Hi folks, just some notes from the Proton VPN team that may be helpful, and some updates on what we are working on in this area:
Kill Switch for Linux
The Proton VPN Linux kill switch (https://protonvpn.com/support/advanced-kill-switch, as of v4.2.0 and above) uses a routing-table enforcement model that is standard for Linux networking. All outbound traffic is forced through a non-routable sink interface unless the VPN tunnel is active. This prevents applications from leaking traffic during unexpected disconnections.
A scenario highlighted in this discussion involves an advanced user manually binding an application with the appropriate privileges to a physical network interface. Such bindings intentionally bypass the system routing table and therefore bypass any routing-based firewall or kill-switch mechanism.
For typical users operating in a default environment, the kill switch prevents leaks as designed. For advanced users who intentionally create custom routing or interface-level rules, then naturally having the VPN interfere with this would be undesirable. However, we are actively evaluating additional enforcement layers to provide stronger safeguards against accidental misconfiguration - but without interfering with intended user behaviour.
MacOS Server Reconnection
A valid concern was raised about IP exposure during server switches on macOS. There are some mitigations against this in place - users are warned before switching servers that their VPN connection may be briefly interrupted, and users using any VPN on any platform are advised to bind to the VPN interface when torrenting (https://protonvpn.com/support/bittorrent-vpn). This is not, however, as robust as we would like.
As some posts in this thread have already pointed out, kill-switch limitations on macOS stem more from the OS itself, rather than specific individual VPN implementations. These limitations are documented in our knowledge base, but based on the feedback that we have received, we are presently revising them for clarity and to ensure that no one is inadvertently misled as to how Proton VPN handles these limitations. Proton VPN uses Apple’s Network Extension framework, which provides only limited control over how the operating system handles traffic during transitions such as tunnel renegotiation. Apple’s networking stack restricts low-level firewall and routing manipulation, making certain enforcement mechanisms that exist on other platforms technically impossible or unreliable on macOS.
Despite these platform constraints, we recognise that users expect the kill switch to behave as a leak-prevention mechanism across all operating systems, and ideally without additional measures being required by the user for their protection.

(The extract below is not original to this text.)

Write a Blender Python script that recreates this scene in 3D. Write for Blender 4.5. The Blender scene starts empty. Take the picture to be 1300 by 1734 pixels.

To address this expectation, we had already started exploring alternative approaches on macOS to ensure that ProtonVPN meets both our internal standards and the strict criteria valued by this community.
An alternative used by other VPNs involves a tunnel interface set up by a daemon that runs without a sandbox on the user’s machine with elevated privileges. We did consider this solution, but rejected it. The legacy APIs that are used are ones that Apple has heavily signalled that they intend to deprecate, so this was not going to be a long-term, reliable solution.
What we are doing instead is baking the protections into the network stack itself to ensure that the protected tunnel must always be retained even when the connection is interrupted - either accidentally, or during server switches. This new cross-platform network architecture was the main thing that we were working on during our Autumn/Winter roadmap cycle (https://protonvpn.com/blog/product-roadmap-winter-2025-2026#:~:text=a%20random%20country.-,A%20new%20VPN%20architecture,-A%20powerful%20and). We haven’t officially announced our Spring/Summer roadmap for Proton VPN yet, but we can confirm now that we will be rolling this out in the first half of the Spring/Summer roadmap cycle.
We will publish updates as these start to roll into beta and production, and we welcome feedback from privacy-focused users who want to contribute insights.